Figure 1: Dead Reckoning: sending an update
when the replicated path differs too much
from the original path [Aronson]

To reduce the frequency of updates, we can send an update only when the original path and the replicated path diverge by a defined amount (Figure 1) (it may then be necessary to run both the master entity and the replicate by the master process to compare them). We now have a dead reckoning system (see prototype screenshot on Figure 2), named after the ancient naval navigation techniques used when the stars were not visible.

 

Figure 2: Nevrax’ 2D Dead Reckoning
Prototype from early 2000, showing
original and replicated path superimposed

This system may even be made to deal with non-reliable but lightweight network protocols, such as UDP: by regularly sending a 'keep-alive' update even when no change has occurred, all observers tend to finally get up-to-date information, even if a message has been lost.
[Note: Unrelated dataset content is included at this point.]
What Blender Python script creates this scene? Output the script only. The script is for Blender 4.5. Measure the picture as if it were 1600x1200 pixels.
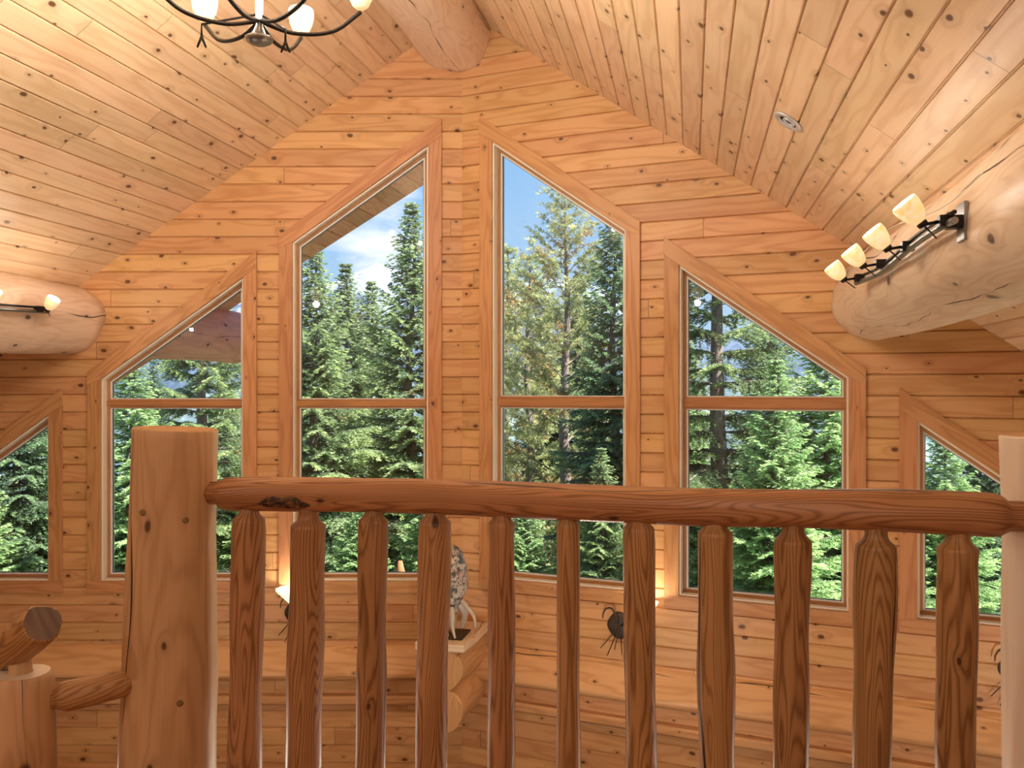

This keep-alive is also useful to populate the list of known entities for a new connecting client, and to notify the disconnection of an entity (disconnection is assumed when no keep-alive is received for a predetermined amount of time).

However, in most MMORPG the primary controlled avatar is a humanoid, which is not known for high-inertia movements but random movements. Using Dead Reckoning would lead to frequent state correction updates, increasing both network traffic and visible jolts (because a quick position jump is sometimes needed when the blended replicated path differs to much from the original path).

Dead Reckoning may still be used for vehicles, AI entities having steady movements (although too steady movements for AI entities might not be wanted, because of their unnatural feeling). To allow for a large number of player-controlled entities, we focused on a different strategy: transmitting "good-old" position updates, but simulating interpolated natural movement in a virtual time space and maintaining total control of update frequency.